* WHAT NEEDS TO BE DONE *
Reproduce the listing below in its entirety. Change nothing.

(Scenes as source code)
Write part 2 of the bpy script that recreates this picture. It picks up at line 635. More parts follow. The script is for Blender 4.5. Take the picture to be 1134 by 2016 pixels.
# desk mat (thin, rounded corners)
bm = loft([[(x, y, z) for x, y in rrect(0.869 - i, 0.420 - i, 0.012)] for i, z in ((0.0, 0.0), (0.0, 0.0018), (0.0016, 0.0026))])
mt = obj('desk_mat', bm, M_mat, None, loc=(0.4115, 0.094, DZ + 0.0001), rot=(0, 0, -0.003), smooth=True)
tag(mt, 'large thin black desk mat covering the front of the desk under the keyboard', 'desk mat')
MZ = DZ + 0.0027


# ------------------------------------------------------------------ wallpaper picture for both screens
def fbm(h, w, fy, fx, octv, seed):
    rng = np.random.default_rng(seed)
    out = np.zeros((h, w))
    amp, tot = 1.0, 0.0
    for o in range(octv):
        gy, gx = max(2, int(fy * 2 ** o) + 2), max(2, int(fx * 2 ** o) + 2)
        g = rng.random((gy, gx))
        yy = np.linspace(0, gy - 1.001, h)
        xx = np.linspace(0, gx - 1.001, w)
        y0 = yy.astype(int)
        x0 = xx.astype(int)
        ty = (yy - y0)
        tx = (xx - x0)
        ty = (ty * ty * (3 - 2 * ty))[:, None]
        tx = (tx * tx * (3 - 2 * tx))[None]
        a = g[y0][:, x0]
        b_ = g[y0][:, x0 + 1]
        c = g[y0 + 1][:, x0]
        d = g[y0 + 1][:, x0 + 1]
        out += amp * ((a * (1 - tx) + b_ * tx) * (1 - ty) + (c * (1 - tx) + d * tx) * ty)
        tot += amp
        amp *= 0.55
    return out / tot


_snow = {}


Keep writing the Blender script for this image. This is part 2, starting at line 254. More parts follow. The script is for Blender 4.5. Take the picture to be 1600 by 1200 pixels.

* TASK OUTPUT *
Write part 2 of the bpy script that recreates this picture. It picks up at line 635. More parts follow. The script is for Blender 4.5. Take the picture to be 1134 by 2016 pixels.
# desk mat (thin, rounded corners)
bm = loft([[(x, y, z) for x, y in rrect(0.869 - i, 0.420 - i, 0.012)] for i, z in ((0.0, 0.0), (0.0, 0.0018), (0.0016, 0.0026))])
mt = obj('desk_mat', bm, M_mat, None, loc=(0.4115, 0.094, DZ + 0.0001), rot=(0, 0, -0.003), smooth=True)
tag(mt, 'large thin black desk mat covering the front of the desk under the keyboard', 'desk mat')
MZ = DZ + 0.0027


# ------------------------------------------------------------------ wallpaper picture for both screens
def fbm(h, w, fy, fx, octv, seed):
    rng = np.random.default_rng(seed)
    out = np.zeros((h, w))
    amp, tot = 1.0, 0.0
    for o in range(octv):
        gy, gx = max(2, int(fy * 2 ** o) + 2), max(2, int(fx * 2 ** o) + 2)
        g = rng.random((gy, gx))
        yy = np.linspace(0, gy - 1.001, h)
        xx = np.linspace(0, gx - 1.001, w)
        y0 = yy.astype(int)
        x0 = xx.astype(int)
        ty = (yy - y0)
        tx = (xx - x0)
        ty = (ty * ty * (3 - 2 * ty))[:, None]
        tx = (tx * tx * (3 - 2 * tx))[None]
        a = g[y0][:, x0]
        b_ = g[y0][:, x0 + 1]
        c = g[y0 + 1][:, x0]
        d = g[y0 + 1][:, x0 + 1]
        out += amp * ((a * (1 - tx) + b_ * tx) * (1 - ty) + (c * (1 - tx) + d * tx) * ty)
        tot += amp
        amp *= 0.55
    return out / tot


_snow = {}


Keep writing the Blender script for this image. This is part 2, starting at line 254. More parts follow. The script is for Blender 4.5. Take the picture to be 1600 by 1200 pixels.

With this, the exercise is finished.